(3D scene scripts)
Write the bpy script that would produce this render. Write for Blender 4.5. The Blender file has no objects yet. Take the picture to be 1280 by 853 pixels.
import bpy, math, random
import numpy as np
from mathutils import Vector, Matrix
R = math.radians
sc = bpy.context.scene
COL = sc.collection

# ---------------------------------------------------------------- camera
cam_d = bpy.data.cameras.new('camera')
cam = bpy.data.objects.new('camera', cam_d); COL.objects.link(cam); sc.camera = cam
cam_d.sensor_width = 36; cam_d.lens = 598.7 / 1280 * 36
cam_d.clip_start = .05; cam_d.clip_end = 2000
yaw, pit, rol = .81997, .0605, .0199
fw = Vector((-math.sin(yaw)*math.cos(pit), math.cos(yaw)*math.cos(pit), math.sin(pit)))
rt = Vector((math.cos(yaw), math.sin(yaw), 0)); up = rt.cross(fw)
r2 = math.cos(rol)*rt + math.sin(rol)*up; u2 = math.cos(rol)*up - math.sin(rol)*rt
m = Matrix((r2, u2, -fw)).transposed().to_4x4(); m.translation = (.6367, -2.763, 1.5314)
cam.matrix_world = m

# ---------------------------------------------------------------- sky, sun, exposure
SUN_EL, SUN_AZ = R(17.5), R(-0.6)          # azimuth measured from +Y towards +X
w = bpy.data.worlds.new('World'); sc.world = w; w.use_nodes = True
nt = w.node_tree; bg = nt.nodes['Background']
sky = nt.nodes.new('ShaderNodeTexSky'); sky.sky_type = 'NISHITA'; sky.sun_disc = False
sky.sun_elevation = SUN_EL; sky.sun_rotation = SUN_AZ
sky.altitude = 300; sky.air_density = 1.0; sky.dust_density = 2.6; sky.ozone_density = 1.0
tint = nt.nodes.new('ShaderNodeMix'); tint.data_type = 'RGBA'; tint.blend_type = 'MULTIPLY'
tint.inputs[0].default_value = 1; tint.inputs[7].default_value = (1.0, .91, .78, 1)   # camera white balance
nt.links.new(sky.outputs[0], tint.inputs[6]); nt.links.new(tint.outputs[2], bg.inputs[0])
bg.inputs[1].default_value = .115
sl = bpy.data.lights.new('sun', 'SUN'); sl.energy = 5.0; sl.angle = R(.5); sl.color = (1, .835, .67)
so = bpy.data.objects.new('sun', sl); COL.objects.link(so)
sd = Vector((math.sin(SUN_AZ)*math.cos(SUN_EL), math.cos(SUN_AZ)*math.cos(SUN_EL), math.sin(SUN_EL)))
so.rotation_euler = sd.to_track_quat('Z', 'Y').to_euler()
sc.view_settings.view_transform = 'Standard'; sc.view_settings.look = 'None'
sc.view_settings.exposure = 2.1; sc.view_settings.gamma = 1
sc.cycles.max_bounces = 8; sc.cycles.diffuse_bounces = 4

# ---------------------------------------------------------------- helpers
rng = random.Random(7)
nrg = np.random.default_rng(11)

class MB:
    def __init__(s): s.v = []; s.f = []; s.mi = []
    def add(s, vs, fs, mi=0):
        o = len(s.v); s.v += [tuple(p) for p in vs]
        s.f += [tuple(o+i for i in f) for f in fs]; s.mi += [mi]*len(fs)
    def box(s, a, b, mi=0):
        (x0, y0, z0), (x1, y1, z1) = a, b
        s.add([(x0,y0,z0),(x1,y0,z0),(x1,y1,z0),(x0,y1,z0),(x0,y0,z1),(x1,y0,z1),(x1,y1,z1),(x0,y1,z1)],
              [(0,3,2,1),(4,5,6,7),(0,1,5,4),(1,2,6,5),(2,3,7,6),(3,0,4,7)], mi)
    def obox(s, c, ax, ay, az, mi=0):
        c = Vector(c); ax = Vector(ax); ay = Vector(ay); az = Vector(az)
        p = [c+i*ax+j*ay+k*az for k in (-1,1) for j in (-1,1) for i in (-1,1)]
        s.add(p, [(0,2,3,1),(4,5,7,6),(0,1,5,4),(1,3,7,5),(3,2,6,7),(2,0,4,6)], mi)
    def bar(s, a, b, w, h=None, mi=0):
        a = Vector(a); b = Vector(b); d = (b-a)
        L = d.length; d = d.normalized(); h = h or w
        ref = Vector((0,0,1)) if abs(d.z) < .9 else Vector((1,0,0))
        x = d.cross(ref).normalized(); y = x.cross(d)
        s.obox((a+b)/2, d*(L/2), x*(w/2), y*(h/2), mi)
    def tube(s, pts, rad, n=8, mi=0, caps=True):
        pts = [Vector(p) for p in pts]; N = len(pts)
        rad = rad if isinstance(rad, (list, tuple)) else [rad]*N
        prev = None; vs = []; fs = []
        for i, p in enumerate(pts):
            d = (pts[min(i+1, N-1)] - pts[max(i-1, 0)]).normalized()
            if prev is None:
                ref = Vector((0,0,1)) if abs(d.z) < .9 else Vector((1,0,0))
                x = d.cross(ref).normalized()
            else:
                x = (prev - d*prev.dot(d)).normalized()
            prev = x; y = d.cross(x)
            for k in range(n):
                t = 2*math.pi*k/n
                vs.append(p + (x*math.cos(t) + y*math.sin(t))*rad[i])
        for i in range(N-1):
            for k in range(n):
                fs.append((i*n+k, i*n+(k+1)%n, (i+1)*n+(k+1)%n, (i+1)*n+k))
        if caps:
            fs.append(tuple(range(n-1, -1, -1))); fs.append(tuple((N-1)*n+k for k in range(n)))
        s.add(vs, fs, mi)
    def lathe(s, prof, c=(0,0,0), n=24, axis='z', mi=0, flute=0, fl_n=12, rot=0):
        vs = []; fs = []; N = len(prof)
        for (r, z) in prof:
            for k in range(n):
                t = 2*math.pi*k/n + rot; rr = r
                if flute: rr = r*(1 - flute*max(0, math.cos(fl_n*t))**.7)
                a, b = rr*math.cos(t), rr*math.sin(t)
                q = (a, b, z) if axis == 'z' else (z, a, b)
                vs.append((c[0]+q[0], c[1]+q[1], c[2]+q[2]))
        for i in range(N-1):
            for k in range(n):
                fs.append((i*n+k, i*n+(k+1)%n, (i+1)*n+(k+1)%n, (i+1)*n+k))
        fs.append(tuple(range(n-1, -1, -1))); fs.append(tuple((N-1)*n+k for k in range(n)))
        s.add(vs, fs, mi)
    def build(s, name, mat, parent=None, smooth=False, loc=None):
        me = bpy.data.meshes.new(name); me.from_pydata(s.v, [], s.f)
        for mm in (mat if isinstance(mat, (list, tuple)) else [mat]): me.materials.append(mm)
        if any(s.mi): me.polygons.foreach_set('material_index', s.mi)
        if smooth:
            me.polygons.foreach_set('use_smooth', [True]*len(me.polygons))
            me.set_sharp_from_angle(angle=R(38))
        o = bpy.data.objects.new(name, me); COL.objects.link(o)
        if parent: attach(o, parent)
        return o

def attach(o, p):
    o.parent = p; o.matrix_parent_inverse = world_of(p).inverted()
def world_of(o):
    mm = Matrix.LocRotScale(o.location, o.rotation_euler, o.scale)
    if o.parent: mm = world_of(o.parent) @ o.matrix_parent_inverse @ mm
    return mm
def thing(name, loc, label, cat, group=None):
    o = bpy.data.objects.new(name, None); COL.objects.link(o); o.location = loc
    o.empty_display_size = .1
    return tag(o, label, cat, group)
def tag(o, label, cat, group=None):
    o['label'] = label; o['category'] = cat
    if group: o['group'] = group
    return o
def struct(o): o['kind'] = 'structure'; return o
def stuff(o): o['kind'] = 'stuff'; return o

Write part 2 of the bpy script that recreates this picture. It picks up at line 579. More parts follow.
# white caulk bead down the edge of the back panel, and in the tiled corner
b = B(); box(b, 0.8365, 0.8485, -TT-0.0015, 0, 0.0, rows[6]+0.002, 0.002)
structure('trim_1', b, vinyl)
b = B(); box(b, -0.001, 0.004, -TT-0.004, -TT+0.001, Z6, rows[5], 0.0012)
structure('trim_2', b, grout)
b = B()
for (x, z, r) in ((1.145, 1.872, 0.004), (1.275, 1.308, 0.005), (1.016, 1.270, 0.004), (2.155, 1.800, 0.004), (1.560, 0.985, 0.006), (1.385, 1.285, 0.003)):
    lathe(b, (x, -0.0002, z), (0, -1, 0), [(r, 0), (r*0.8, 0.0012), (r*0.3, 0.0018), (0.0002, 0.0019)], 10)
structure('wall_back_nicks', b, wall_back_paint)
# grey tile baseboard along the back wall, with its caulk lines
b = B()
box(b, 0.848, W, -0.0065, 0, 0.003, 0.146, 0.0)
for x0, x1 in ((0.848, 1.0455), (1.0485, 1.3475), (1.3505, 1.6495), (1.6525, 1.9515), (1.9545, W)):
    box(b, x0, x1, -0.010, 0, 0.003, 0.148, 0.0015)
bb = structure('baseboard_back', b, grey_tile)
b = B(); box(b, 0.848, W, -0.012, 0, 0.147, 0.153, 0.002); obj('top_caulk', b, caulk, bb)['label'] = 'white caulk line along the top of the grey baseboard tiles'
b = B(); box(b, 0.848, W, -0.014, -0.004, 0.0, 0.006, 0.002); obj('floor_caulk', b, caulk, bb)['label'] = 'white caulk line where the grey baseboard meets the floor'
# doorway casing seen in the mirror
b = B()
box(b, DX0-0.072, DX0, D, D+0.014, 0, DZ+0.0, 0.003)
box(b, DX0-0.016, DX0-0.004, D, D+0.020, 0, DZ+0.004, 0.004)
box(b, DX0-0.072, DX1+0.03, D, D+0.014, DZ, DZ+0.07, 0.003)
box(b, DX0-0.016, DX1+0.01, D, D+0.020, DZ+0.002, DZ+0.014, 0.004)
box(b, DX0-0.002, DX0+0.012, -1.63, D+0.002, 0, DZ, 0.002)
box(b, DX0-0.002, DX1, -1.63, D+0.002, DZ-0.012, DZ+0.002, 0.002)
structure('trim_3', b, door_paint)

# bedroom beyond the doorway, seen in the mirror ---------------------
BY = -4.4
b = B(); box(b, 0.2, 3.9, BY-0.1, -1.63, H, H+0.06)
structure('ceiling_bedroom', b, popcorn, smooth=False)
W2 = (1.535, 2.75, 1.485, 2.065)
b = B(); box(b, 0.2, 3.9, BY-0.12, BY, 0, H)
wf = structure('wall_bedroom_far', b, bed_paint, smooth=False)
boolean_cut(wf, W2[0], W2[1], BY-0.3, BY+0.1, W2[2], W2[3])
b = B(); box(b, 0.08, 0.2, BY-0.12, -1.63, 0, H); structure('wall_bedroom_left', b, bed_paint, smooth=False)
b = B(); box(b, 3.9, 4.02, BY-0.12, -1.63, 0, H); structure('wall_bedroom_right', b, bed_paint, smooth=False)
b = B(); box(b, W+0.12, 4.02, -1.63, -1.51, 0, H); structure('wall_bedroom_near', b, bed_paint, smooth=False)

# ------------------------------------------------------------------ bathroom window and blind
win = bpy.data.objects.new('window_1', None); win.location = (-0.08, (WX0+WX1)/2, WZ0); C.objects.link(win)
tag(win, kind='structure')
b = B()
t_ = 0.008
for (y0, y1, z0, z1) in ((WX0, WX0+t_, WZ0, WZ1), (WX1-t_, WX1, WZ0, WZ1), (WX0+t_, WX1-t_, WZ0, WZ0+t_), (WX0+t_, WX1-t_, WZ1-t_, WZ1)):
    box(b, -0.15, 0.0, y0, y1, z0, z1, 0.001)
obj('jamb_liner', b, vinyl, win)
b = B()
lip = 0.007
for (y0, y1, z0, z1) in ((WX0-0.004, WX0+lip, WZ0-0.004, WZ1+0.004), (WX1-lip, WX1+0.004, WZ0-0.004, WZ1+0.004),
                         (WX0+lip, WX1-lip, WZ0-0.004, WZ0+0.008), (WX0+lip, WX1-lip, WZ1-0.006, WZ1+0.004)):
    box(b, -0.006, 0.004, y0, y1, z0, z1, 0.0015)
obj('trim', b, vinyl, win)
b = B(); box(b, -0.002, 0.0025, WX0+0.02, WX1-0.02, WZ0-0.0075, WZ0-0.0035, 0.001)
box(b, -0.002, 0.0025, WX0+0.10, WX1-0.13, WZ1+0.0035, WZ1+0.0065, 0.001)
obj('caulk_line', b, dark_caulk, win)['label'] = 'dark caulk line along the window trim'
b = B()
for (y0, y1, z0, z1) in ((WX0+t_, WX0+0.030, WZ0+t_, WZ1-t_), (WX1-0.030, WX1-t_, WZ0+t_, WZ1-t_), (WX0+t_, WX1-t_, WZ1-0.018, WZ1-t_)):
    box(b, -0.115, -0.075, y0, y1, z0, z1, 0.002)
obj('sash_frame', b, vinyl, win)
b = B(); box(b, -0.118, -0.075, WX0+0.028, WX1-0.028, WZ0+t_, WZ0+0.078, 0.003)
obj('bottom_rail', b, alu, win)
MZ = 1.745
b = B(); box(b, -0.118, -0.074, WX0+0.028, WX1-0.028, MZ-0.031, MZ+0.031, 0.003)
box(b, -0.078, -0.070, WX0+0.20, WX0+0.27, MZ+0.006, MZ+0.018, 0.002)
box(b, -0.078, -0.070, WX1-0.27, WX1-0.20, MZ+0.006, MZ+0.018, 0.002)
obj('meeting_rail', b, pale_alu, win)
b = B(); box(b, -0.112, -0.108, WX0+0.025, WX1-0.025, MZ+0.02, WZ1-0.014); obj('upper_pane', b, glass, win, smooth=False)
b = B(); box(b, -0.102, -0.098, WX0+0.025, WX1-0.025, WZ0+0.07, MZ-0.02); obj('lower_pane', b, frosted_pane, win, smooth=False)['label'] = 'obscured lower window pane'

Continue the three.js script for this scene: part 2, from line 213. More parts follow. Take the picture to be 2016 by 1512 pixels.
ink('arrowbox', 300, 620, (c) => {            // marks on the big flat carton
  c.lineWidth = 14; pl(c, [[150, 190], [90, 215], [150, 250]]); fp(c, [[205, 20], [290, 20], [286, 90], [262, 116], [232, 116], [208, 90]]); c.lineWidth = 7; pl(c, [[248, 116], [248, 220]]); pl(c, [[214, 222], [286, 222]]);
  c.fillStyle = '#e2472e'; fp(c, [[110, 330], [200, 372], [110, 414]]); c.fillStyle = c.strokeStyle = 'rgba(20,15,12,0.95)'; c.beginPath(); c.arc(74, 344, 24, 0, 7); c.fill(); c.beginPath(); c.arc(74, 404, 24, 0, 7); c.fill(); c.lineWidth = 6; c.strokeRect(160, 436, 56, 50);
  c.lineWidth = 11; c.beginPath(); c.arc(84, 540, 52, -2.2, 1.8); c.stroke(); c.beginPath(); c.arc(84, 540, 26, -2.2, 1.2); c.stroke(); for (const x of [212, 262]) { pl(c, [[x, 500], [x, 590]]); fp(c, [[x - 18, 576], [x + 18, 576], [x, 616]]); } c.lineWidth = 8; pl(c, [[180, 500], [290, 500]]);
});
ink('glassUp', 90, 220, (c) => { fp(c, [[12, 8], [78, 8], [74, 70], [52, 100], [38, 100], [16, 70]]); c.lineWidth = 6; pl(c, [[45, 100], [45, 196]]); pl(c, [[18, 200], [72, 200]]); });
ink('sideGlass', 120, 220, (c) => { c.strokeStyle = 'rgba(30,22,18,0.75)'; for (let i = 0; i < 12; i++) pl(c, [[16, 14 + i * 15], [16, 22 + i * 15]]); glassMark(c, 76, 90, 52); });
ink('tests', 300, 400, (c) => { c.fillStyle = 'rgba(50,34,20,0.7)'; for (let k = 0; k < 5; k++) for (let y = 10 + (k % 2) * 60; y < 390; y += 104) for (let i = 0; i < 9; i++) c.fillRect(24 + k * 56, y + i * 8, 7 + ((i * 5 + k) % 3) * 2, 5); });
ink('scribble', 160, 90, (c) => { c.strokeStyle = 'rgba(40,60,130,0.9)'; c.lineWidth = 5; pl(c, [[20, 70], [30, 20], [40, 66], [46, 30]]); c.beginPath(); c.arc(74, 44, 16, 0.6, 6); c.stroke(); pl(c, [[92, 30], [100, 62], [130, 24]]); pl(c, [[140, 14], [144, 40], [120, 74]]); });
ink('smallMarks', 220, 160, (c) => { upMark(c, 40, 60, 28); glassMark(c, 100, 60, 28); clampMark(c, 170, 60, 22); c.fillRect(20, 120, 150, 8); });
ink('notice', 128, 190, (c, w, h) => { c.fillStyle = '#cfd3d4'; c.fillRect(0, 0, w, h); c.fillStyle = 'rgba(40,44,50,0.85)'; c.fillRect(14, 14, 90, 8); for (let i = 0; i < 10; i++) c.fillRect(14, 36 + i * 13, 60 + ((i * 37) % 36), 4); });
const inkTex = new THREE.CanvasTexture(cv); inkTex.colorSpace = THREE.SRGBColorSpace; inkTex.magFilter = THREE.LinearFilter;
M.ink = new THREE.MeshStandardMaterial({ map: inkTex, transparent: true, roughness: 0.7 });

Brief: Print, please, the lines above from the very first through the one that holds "cam.matrix_world = m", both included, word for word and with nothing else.

Solution:
Write the bpy script that would produce this render. Write for Blender 4.5. The Blender file has no objects yet. Take the picture to be 1280 by 853 pixels.
import bpy, math, random
import numpy as np
from mathutils import Vector, Matrix
R = math.radians
sc = bpy.context.scene
COL = sc.collection

# ---------------------------------------------------------------- camera
cam_d = bpy.data.cameras.new('camera')
cam = bpy.data.objects.new('camera', cam_d); COL.objects.link(cam); sc.camera = cam
cam_d.sensor_width = 36; cam_d.lens = 598.7 / 1280 * 36
cam_d.clip_start = .05; cam_d.clip_end = 2000
yaw, pit, rol = .81997, .0605, .0199
fw = Vector((-math.sin(yaw)*math.cos(pit), math.cos(yaw)*math.cos(pit), math.sin(pit)))
rt = Vector((math.cos(yaw), math.sin(yaw), 0)); up = rt.cross(fw)
r2 = math.cos(rol)*rt + math.sin(rol)*up; u2 = math.cos(rol)*up - math.sin(rol)*rt
m = Matrix((r2, u2, -fw)).transposed().to_4x4(); m.translation = (.6367, -2.763, 1.5314)
cam.matrix_world = m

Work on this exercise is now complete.